What interests, experience or skills would you bring to this position?

I have been an ESA member since 2004; I became a Certified Ecologist in 2012, and a Certified Sr. Ecologist in 2017. I have also been a Certified Ecological Restoration Practitioner (SER) and a SER Certification Committee member since 2017, in which capacity I have reviewed 130+ applications. In addition, I have mentored employees and colleagues successfully through both ESA and SER’s certification processes. More generally, I am passionate about supporting students and early-career professionals, and maintaining that support over the life of careers. A focus on mine is non-academic career paths, as my own career has been unique in that I have held ecological science positions in all four primary sectors (academia, government, private consulting, and NGO). This experience, in addition to my commitment to DEIJ principles, will help me provide equitable and inclusive ESA certification application reviews, as it has during the five years I have served in a similar role for SER.

How would you support ESA’s mission? How would you plan to promote DEIJ in ESA membership and activities if elected?

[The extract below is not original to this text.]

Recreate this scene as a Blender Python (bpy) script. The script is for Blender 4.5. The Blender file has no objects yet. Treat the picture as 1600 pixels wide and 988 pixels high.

I share ESA’s mission of advancing the science and practice of ecology, and supporting ecologists throughout their careers. I was fortunate to have exceptional mentors, such as my MS advisor Dr. Lisa Schulte Moore, and in turn I prioritize supporting students and both early-career and transitioning scientists on their career paths. I support ESA’s 2021 formation of the Diversity Committee and the acceleration of related work across the organization, and indeed TNC is on a similar journey of learning. I recognize that western science, and specifically ecological science in the U.S., has been historically exclusionary and unwelcoming to many people and groups. I am proud to be a past and present member of diverse, interdisciplinary teams and I am committed to supporting ESA’s ongoing efforts to meaningfully address DEIJ through my service on the Board of Professional Certification. In addition to DEIJ, it is critical that ESA and the scientific community continue to broaden our meaningful engagement with Tribal Nations and other Indigenous communities to understand and apply traditional ecological knowledge and other ways of knowing to complex conservation challenges. If elected, I will commit to equitable and inclusive consideration of certification applications, as I have done for SER.